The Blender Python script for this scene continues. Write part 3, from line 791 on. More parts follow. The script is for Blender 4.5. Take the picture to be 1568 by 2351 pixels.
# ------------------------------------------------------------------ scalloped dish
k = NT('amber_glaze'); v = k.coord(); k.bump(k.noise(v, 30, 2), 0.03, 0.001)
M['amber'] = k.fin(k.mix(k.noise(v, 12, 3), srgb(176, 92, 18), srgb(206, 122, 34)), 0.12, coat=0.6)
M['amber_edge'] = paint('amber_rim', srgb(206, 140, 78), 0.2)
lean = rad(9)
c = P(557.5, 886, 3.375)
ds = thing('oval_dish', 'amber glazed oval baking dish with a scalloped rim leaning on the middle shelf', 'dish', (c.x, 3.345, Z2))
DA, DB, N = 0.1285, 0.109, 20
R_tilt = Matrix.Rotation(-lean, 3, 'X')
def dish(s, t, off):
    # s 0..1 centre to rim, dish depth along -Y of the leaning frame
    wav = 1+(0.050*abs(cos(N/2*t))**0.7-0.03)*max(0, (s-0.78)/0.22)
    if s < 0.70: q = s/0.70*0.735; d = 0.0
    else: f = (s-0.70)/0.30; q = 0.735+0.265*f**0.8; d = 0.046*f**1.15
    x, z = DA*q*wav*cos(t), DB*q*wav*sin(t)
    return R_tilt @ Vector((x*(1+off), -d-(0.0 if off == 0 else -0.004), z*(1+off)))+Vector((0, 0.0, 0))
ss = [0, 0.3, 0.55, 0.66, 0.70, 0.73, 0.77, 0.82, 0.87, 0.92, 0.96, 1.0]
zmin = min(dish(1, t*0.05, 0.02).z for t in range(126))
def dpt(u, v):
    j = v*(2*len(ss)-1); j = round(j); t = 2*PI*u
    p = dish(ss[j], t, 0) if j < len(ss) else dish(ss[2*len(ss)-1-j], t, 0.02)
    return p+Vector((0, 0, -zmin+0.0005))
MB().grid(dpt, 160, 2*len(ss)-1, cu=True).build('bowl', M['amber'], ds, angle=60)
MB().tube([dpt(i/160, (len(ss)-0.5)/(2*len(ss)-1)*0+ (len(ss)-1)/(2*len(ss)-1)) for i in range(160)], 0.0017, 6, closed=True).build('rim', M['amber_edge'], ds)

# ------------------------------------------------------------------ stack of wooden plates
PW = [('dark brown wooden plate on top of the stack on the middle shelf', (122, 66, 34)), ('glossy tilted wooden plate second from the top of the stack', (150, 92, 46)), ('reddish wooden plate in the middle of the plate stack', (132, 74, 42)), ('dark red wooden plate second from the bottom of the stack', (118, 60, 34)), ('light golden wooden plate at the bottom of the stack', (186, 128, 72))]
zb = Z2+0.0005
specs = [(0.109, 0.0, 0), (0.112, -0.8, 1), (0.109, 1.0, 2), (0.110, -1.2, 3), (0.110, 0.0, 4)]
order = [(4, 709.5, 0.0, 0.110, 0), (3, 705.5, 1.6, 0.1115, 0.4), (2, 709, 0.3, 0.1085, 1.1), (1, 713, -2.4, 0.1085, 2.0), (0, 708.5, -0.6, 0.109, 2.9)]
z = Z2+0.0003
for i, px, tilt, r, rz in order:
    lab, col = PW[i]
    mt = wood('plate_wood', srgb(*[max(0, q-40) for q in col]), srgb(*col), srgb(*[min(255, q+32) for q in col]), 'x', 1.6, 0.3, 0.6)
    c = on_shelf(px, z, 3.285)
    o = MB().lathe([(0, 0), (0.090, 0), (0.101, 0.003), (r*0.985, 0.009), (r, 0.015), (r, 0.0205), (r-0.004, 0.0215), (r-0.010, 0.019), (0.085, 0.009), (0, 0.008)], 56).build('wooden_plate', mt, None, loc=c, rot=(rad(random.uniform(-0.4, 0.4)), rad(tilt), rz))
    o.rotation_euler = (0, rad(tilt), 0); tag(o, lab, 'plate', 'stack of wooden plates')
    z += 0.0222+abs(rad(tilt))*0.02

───

EXERCISE DESCRIPTION.
Set down the material above again, word for word.

OUTPUT.
The Blender Python script for this scene continues. Write part 3, from line 791 on. More parts follow. The script is for Blender 4.5. Take the picture to be 1568 by 2351 pixels.
# ------------------------------------------------------------------ scalloped dish
k = NT('amber_glaze'); v = k.coord(); k.bump(k.noise(v, 30, 2), 0.03, 0.001)
M['amber'] = k.fin(k.mix(k.noise(v, 12, 3), srgb(176, 92, 18), srgb(206, 122, 34)), 0.12, coat=0.6)
M['amber_edge'] = paint('amber_rim', srgb(206, 140, 78), 0.2)
lean = rad(9)
c = P(557.5, 886, 3.375)
ds = thing('oval_dish', 'amber glazed oval baking dish with a scalloped rim leaning on the middle shelf', 'dish', (c.x, 3.345, Z2))
DA, DB, N = 0.1285, 0.109, 20
R_tilt = Matrix.Rotation(-lean, 3, 'X')
def dish(s, t, off):
    # s 0..1 centre to rim, dish depth along -Y of the leaning frame
    wav = 1+(0.050*abs(cos(N/2*t))**0.7-0.03)*max(0, (s-0.78)/0.22)
    if s < 0.70: q = s/0.70*0.735; d = 0.0
    else: f = (s-0.70)/0.30; q = 0.735+0.265*f**0.8; d = 0.046*f**1.15
    x, z = DA*q*wav*cos(t), DB*q*wav*sin(t)
    return R_tilt @ Vector((x*(1+off), -d-(0.0 if off == 0 else -0.004), z*(1+off)))+Vector((0, 0.0, 0))
ss = [0, 0.3, 0.55, 0.66, 0.70, 0.73, 0.77, 0.82, 0.87, 0.92, 0.96, 1.0]
zmin = min(dish(1, t*0.05, 0.02).z for t in range(126))
def dpt(u, v):
    j = v*(2*len(ss)-1); j = round(j); t = 2*PI*u
    p = dish(ss[j], t, 0) if j < len(ss) else dish(ss[2*len(ss)-1-j], t, 0.02)
    return p+Vector((0, 0, -zmin+0.0005))
MB().grid(dpt, 160, 2*len(ss)-1, cu=True).build('bowl', M['amber'], ds, angle=60)
MB().tube([dpt(i/160, (len(ss)-0.5)/(2*len(ss)-1)*0+ (len(ss)-1)/(2*len(ss)-1)) for i in range(160)], 0.0017, 6, closed=True).build('rim', M['amber_edge'], ds)

# ------------------------------------------------------------------ stack of wooden plates
PW = [('dark brown wooden plate on top of the stack on the middle shelf', (122, 66, 34)), ('glossy tilted wooden plate second from the top of the stack', (150, 92, 46)), ('reddish wooden plate in the middle of the plate stack', (132, 74, 42)), ('dark red wooden plate second from the bottom of the stack', (118, 60, 34)), ('light golden wooden plate at the bottom of the stack', (186, 128, 72))]
zb = Z2+0.0005
specs = [(0.109, 0.0, 0), (0.112, -0.8, 1), (0.109, 1.0, 2), (0.110, -1.2, 3), (0.110, 0.0, 4)]
order = [(4, 709.5, 0.0, 0.110, 0), (3, 705.5, 1.6, 0.1115, 0.4), (2, 709, 0.3, 0.1085, 1.1), (1, 713, -2.4, 0.1085, 2.0), (0, 708.5, -0.6, 0.109, 2.9)]
z = Z2+0.0003
for i, px, tilt, r, rz in order:
    lab, col = PW[i]
    mt = wood('plate_wood', srgb(*[max(0, q-40) for q in col]), srgb(*col), srgb(*[min(255, q+32) for q in col]), 'x', 1.6, 0.3, 0.6)
    c = on_shelf(px, z, 3.285)
    o = MB().lathe([(0, 0), (0.090, 0), (0.101, 0.003), (r*0.985, 0.009), (r, 0.015), (r, 0.0205), (r-0.004, 0.0215), (r-0.010, 0.019), (0.085, 0.009), (0, 0.008)], 56).build('wooden_plate', mt, None, loc=c, rot=(rad(random.uniform(-0.4, 0.4)), rad(tilt), rz))
    o.rotation_euler = (0, rad(tilt), 0); tag(o, lab, 'plate', 'stack of wooden plates')
    z += 0.0222+abs(rad(tilt))*0.02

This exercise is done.